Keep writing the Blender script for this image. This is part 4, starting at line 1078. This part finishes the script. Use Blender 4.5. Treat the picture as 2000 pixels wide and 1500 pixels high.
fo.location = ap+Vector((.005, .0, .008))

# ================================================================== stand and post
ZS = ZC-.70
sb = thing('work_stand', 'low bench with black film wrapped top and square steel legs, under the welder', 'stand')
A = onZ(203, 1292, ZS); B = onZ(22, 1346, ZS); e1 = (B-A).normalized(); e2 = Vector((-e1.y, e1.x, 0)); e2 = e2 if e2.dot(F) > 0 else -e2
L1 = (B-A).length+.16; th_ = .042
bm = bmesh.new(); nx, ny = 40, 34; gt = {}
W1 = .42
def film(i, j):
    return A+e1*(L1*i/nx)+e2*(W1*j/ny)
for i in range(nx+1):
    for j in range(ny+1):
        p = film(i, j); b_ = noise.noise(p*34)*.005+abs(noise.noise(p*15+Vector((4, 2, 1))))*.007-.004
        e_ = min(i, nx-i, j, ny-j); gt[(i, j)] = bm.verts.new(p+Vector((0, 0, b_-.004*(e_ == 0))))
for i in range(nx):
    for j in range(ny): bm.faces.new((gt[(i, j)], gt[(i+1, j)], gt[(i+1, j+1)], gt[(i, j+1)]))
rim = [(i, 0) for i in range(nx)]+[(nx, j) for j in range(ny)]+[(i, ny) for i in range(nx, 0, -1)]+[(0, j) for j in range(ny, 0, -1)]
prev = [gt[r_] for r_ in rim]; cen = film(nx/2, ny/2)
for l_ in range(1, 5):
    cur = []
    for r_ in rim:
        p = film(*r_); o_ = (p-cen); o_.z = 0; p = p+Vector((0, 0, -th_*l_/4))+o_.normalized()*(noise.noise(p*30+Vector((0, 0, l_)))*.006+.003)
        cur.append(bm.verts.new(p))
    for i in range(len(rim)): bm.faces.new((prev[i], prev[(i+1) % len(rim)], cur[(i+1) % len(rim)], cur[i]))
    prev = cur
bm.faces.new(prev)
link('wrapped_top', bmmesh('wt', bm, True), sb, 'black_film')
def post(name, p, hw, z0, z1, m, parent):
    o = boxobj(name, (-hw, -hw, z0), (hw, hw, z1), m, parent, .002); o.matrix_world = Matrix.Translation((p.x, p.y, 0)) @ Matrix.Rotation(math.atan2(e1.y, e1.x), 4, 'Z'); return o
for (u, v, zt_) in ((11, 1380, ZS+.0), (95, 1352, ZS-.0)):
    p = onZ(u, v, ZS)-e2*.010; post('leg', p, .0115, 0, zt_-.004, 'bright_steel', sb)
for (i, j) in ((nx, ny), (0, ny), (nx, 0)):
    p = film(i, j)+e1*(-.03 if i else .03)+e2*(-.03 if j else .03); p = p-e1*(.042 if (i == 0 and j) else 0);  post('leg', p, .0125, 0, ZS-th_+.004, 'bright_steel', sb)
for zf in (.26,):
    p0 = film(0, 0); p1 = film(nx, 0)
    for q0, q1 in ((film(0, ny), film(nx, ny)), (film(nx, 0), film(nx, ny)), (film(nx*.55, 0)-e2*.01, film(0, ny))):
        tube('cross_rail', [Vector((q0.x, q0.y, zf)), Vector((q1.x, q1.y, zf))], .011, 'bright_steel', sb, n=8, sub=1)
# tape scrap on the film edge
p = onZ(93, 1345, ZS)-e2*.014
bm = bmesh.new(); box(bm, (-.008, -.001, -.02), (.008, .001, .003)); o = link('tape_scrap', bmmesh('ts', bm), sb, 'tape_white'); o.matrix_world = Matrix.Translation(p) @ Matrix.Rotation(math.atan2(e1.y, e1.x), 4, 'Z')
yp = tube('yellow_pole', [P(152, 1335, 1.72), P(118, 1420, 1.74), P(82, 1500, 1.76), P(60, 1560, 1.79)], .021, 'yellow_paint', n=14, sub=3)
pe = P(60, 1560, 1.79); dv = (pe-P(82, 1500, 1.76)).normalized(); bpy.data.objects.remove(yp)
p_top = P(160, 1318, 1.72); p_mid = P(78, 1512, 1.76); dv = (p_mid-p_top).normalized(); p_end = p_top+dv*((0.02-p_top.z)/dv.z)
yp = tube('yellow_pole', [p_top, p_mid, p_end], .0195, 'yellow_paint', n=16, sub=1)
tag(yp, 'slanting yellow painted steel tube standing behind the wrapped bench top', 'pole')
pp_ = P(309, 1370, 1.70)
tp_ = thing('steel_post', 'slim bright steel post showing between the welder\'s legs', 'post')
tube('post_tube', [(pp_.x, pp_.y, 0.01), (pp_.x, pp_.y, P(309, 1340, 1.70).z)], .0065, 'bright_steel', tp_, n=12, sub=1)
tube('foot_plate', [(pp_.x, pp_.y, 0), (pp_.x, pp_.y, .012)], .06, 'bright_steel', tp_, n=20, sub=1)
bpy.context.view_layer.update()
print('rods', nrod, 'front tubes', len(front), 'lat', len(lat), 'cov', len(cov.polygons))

===

__Instruction__
Restate, word for word and with nothing added, the lines from the first line of the listing through the one where "fo.location = ap+Vector((.005, .0, .008))" stands.

__Solved exercise__
Keep writing the Blender script for this image. This is part 4, starting at line 1078. This part finishes the script. Use Blender 4.5. Treat the picture as 2000 pixels wide and 1500 pixels high.
fo.location = ap+Vector((.005, .0, .008))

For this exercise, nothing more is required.